そのあたりが脚本家の技であり、ドラマの見所でもあり、
記録に残っているものが多い近代大河の難しさでもあるのだろうと考えています。

たとえば、「いだてん」の初期でも、ストックホルムに出発する際の四三の言葉は、
朴訥なマラソン馬鹿キャラに似合わないため、記者が誘導したことにしていました。
だんだん日本が窮屈な国になり、戦争に向かっていった時には、
当時の庶民を代表して、たけしの志ん生が自戒を込めつつコメントをつけていました。

先週の嘉納治五郎のオリンピックで国威発揚をめざすような発言や
嘉納が組織委員会に軍を入れたというのも史実なのでしょう。
その裏側で副島や河野と田畑を会話をさせる(史実としては記録がない)場面を置き、
否定的な評価をした上で、治五郎先生の衰えに置き換えるのがドラマの技です。

さて、やっと招致した東京オリンピックですが、
日中戦争が始まり、次々と若者が(万歳とともに)出征するような時代になり、
組織委員会が迷走して競技場すら決定できないようでは
河野でなくとも返上論が出てこようというものです。
ロスでは煩悩のかたまりだった「こいけこいけ」も、
従兄弟が出征したとあっては練習に身が入りません。

そこに(なぜか朝日新聞社に)飛び込んできたのが四三です。
突然、はしごを外されてオリンピックが中止になることが選手にとっては一番つらい。
四三こそが、オリンピック中止の最もわかりやすい被害者だったのでした。

四三の意を自分なりに解釈した田畑は、治五郎先生にオリンピック返上を進言します。
「後ろ向きなことは言わんのじゃなかったのか」と治五郎先生に問いつめられて、
田畑は「(今、返上すれば)もう一度、オリンピックを招致できる」と言い切ります。

ここ、すごい大事なとこです。
田畑は、この一連の流れで、
選手のためのオリンピックというバトンを四三から受け取るとともに、
まだ譲る気はなかったかもしれない治五郎先生からも、
将来の東京オリンピックの実現というバトンを勝手に引き継ぎました。
(それは、動き続けているストップウォッチで治五郎先生から追認されます。
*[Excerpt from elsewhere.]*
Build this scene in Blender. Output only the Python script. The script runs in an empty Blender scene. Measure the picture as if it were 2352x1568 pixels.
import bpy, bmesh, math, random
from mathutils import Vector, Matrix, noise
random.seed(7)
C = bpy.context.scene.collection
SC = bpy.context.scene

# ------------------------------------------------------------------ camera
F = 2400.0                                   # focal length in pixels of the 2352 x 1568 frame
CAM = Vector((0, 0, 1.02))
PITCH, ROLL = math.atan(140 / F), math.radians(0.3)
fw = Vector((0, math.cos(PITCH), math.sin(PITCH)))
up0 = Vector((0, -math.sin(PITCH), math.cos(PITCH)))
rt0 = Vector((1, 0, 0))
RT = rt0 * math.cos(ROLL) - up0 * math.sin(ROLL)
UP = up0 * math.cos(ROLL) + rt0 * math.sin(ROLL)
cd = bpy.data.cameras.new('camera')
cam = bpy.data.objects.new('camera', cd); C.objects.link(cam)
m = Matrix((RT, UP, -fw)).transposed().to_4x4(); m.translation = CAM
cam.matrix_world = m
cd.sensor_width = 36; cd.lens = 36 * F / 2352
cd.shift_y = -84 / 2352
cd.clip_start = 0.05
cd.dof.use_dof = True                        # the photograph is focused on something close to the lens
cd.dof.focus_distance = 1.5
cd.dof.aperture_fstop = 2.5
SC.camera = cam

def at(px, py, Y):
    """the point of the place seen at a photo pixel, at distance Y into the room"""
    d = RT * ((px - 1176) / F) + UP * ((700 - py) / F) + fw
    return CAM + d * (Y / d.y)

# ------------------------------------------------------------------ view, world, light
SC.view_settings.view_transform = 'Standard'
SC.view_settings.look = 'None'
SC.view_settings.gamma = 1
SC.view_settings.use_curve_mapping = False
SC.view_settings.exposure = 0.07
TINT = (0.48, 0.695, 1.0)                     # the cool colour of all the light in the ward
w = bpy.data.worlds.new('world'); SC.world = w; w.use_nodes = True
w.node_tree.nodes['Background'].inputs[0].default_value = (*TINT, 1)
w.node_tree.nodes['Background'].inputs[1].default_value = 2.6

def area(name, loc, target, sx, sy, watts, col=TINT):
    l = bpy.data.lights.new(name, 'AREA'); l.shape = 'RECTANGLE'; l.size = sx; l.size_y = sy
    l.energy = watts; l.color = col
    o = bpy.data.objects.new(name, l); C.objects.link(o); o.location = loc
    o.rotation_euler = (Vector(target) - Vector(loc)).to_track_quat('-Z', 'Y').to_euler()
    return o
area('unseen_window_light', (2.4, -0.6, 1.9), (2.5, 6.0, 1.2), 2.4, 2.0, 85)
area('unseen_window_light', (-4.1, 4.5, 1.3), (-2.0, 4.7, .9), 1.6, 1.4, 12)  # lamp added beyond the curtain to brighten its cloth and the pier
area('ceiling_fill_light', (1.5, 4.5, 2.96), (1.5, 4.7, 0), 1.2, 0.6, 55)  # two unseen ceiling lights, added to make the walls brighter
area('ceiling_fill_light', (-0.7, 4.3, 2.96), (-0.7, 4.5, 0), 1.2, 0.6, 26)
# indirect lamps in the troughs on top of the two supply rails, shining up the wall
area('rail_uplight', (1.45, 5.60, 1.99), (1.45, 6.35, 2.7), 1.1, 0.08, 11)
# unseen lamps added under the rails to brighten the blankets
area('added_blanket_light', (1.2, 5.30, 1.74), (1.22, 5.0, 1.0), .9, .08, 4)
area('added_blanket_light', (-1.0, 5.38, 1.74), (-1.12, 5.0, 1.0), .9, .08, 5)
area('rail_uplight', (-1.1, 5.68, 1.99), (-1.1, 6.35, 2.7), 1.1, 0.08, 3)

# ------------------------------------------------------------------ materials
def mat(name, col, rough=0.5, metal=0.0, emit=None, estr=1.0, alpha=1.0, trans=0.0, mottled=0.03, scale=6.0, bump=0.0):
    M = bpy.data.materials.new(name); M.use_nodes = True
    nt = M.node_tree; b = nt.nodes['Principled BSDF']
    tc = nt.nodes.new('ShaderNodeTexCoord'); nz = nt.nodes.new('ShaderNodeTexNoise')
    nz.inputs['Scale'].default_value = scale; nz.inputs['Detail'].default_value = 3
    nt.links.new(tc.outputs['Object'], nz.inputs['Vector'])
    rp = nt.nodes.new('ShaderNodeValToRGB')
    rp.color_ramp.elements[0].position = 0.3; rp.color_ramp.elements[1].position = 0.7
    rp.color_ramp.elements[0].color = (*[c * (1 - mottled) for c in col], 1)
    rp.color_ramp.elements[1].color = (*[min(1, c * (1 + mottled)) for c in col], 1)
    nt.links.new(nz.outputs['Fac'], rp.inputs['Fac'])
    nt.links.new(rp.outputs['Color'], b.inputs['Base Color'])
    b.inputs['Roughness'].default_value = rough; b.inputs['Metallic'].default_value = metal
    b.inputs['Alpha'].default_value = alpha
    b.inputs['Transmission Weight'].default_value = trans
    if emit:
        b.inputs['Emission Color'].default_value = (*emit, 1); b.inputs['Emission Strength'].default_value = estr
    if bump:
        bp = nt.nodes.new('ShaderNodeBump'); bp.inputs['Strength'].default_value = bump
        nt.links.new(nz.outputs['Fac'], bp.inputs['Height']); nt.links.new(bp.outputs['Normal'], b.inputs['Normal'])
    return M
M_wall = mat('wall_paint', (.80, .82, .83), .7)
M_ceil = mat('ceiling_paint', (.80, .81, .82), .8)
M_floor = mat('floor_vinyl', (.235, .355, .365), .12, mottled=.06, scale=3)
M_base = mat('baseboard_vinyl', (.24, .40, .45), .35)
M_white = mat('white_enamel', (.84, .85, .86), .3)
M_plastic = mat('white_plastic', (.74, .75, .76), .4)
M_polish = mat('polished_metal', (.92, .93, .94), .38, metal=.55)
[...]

)

くしくも、治五郎先生の夢だった1940年の東京オリンピックで折り返すなら、
四三が無念の思いをした1916年ベルリンオリンピックから24年の先に、
あるいは、治五郎先生が他界した1938年で折り返すなら、
四三らが初参加した1912年のアントワープオリンピックから26年の先に、
前向きだから返上すると田畑が言い切った1964年東京オリンピックがあるのです。

というわけで、今回の秀逸は、
四三の熱い言葉を受けたためか、いつもの田畑調ではない
「矛盾じゃない」からじっくりとうなずきをはさんでの「いや、矛盾だ」でも、
田畑の「今の日本は、あなたが世界に見せたい日本ですか」の言葉を受けたかのような、
あちこちで見るようになった軍人とそこここに掲げられるようになった日章旗でもなく、
平和の祭典としてのオリンピックを夢見続けた嘉納治五郎を象徴するとともに、
それまで妙に目立っていた日の丸ばかりの画面を否定するかのような、
ゆっくりふんわりと五輪旗に包まれた嘉納治五郎の棺(史実)。